No sé si existe Dios; seguramente no. Yo, al menos así (no) lo creo. No voy a entrar en la cuestión de un Ser superior que nos mira y nos premia o castiga según cumplamos o no unos preceptos por Él impuestos. Bueno, en cualquier caso, me cuesta mucho creer en un ser todopoderoso que permite cosas como las que ocurren y, me temo, como las que siempre ocurrieron. La sangre, el dolor, la injusticia y la corrupción siempre han sido materias cotidianas en la vida de nosotros, los humanos. Dios, quizá, haya muerto hace mucho y nos ha dejado al albedrío de nuestras maldades.
Así las cosas, el mundo está últimamente pendiente de una fumata que indique la elección de un nuevo Papa; es decir, de la elección del (se supone) representante de Dios en esta nuestra Tierra. Una fumata con un montón de secretos que, quemados, se elevarán para desaparecer en la inmensidad del cielo. Supongo que llegarán hasta Dios y Éste (supongo también) se cabreará mucho cuando lea la carga oscura que llevan. Tanto secreto por todas partes inspira, cuando menos, sospechas de toda índole. La luz, representante de la verdad y la vida parece negarse a pasar a la Capilla Sixtina, saturada de secretos, bonetes y púrpuras.
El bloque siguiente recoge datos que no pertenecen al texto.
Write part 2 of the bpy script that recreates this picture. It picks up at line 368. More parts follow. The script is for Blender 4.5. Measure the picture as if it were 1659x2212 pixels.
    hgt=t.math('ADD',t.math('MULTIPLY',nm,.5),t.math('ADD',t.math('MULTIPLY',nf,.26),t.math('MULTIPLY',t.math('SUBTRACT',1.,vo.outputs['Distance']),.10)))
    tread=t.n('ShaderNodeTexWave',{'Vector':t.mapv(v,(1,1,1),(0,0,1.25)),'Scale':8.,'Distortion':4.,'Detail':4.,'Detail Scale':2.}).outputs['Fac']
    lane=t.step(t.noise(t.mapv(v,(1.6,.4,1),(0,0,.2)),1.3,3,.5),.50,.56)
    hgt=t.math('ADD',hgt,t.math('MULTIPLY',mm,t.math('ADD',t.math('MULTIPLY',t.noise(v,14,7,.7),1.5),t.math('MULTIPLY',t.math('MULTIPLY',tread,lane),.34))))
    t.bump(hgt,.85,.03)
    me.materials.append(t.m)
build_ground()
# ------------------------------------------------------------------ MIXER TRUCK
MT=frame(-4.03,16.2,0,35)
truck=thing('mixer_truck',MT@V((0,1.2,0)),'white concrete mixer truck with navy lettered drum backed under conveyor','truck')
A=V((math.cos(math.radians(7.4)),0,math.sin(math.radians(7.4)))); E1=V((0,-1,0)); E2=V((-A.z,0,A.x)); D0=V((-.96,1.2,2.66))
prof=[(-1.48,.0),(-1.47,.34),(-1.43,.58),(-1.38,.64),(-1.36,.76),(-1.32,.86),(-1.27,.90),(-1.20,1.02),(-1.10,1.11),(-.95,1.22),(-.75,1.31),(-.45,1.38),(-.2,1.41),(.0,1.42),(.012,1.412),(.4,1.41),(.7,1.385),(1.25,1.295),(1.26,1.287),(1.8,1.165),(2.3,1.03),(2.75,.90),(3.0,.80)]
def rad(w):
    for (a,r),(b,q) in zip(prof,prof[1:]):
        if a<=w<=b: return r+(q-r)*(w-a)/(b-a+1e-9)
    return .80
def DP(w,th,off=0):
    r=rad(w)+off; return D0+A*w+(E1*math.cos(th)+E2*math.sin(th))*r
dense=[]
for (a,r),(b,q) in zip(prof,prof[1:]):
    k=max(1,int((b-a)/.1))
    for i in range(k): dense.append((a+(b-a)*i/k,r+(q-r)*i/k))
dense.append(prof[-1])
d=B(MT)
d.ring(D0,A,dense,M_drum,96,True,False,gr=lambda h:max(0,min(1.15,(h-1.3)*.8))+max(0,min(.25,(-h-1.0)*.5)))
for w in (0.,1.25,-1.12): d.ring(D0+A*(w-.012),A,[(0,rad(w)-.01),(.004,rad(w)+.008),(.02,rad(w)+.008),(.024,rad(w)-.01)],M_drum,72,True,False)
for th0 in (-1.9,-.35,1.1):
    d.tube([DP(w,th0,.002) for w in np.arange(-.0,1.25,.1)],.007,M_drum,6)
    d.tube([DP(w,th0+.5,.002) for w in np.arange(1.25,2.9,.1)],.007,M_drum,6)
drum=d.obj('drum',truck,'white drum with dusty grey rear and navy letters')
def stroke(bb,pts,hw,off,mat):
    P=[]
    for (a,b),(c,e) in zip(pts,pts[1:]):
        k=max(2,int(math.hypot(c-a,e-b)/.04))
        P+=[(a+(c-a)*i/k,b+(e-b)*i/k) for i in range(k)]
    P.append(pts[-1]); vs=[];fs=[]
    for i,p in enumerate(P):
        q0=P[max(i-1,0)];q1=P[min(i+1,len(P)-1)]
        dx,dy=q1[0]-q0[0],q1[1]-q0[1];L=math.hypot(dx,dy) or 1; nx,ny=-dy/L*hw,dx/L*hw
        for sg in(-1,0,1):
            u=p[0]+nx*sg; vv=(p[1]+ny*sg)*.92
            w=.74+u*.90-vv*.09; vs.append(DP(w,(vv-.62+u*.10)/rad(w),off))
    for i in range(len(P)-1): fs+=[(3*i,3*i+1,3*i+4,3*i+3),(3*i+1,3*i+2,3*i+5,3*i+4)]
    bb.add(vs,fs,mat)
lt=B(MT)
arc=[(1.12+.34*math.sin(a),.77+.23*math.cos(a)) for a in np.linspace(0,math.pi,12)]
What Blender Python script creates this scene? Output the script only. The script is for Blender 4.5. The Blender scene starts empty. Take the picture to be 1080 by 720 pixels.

Juramento de silencio es lo que se exige a los cardenales, a los sirvientes, al escaso personal que puede tener contacto con la ceremonia papable. Silencio, que Dios escucha. Silencio, que nadie sepa lo que sabemos nosotros.
El reino de los cielos está cimentado en el silencio, en el secreto y en una ceremonia plena de anacronismos y latinajos. ¿El Espíritu Santo descenderá sobre los cardenales en forma de paloma? Me cuesta un poco creerlo. Ya sé que soy hombre de poca fe; las cuestiones de fe son para quien cree sin ver. Yo veo y, de verdad, no me creo lo que veo.